Discover what these characters’ fears are. Discover what they feel self-conscious about. Discover what they avoid. Discover their nightmares. What makes them hopeless. Who their worst enemies are. Who their rivals are. Their past tragedies. Their traumas.

When you do. Use all of them against the character.


2. Possible Circumstances

The torture can’t come out of nowhere and just so happen to be exactly what the character would hate the most. There needs to be a process as to how these events came to be and with it would come the explanation as to why the character is obligated to face these difficult circumstances.


3. Realistic Realization

The realization can’t be a literal realization.

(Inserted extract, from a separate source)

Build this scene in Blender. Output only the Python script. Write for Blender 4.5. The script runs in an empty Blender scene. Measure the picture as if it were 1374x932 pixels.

The worst possible thing you can do as a writer is Tell something that needs to be Shown. A character should never arrive at a conclusion that the reader could not have also arrived at, and the only way to assure that both can arrive at the same conclusion through reasonable means is to sprinkle all the parts that add up to the conclusion throughout the story.

Example: 

If water is the monster’s weakness, at some point before the character concludes it and decides to drown the monster to defeat it they must have seen an instance of there being a leaky pipe and it avoiding it, sprinklers going off and the monster not crossing through there, but instead, going around.

Earlier in the story - “I could barely focus over the loud barreling of the creature down the hall. Anything is better than nothing. As an animal maybe loud sounds freak it out? I hopped on one of the desks and held the lighter up to the fire detector setting off the alarms and the fire sprinklers.

Its screams could be heard as it ran out of the school.”

Middle of the story - “It caught up to me in City Hall. But I knew how to stop it now. Its thumping feet a few halls down were racing towards me. Luckily the fire alarm was right next to me. I pulled it.

But for whatever reason, this time it didn’t scream. It didn’t run away. Was it adapting? Fight or flight mode. I’d have to leave city hall and return after I’d escaped it.”

During Realization - “When I was across the river, I thought it couldn’t see me and kept moving. When I was in the school I thought the fire alarm scared it away. When I was in the sewers I could have sworn it was chasing the rats. But the river had water, the fire sprinklers were on in the school and I’d run under a pipe spewing water in the sewers. It’s avoiding the water!”

The series of events that lead to the realization could have been noticed by the reader before this realization took place. There were no parts of the equation that were hidden and thus the conclusion could be made by piecing available information together.


4. Lessons Should Make Sense

The ultimate lesson and theme needs to come from the events. There shouldn’t be a lesson learned that doesn’t apply to the story. Their proof of overcoming becomes aware to the reader through the wisdom the character acquired through the story.

Example:

Early in the story it’s established that the main character spends his time alone because he finds himself unworthy and dumb. Feels incapable of accomplishing things. But at least they’ve always got family to help them when they’re scared of the dark and monsters.

Not having friends means they have to face this monster alone and the family went on vacation just as this monster came to see the light of day. The worst possible scenario, facing monsters in the dead of night while alone.

Bad Lesson - I defeated the monster after piecing the puzzle back together. This is proof that I’m worthy of friendship and deserve to be loved.

Good Lesson - After everything I’ve been through, it turns out I could do it on my own. I’m more capable than I thought I was. And with what I know I can help others.

The Bad Lesson has a disconnect from the reality of the narrative and solves problems for the character that the circumstances didn’t give them the tools for. There is no reason surviving alone should allow the confidence to make new friends.

The Good Lesson, on the other hand, uses the very weaknesses of the character and the journey to reinforce what took place throughout the narrative and apply those acquired skills for the future.


The character should learn from the circumstances they are faced with. From the difficulties they are confronted with. But those must be the worst possible things that this character could imagine happening to them. And overcoming those challenges should not be easy. There should be moments in which the characters question their ability to continue. There should be moments in which the characters feel a lack of spirit and nearly quit on the journey as a whole. But the circumstances themselves should obligate the character to continue, to push through, to finish the journey.

Writing is difficult and it’s a process from which we only learn by doing. We only learn by being there. The struggles arise from the process, from the journey. This should be the take of your character. It should be a journey that you (the writer) are going on. Their highs should be your highs and their lows should be your lows. Write what’s true, even if the work is fiction the emotions and the journey are biographies.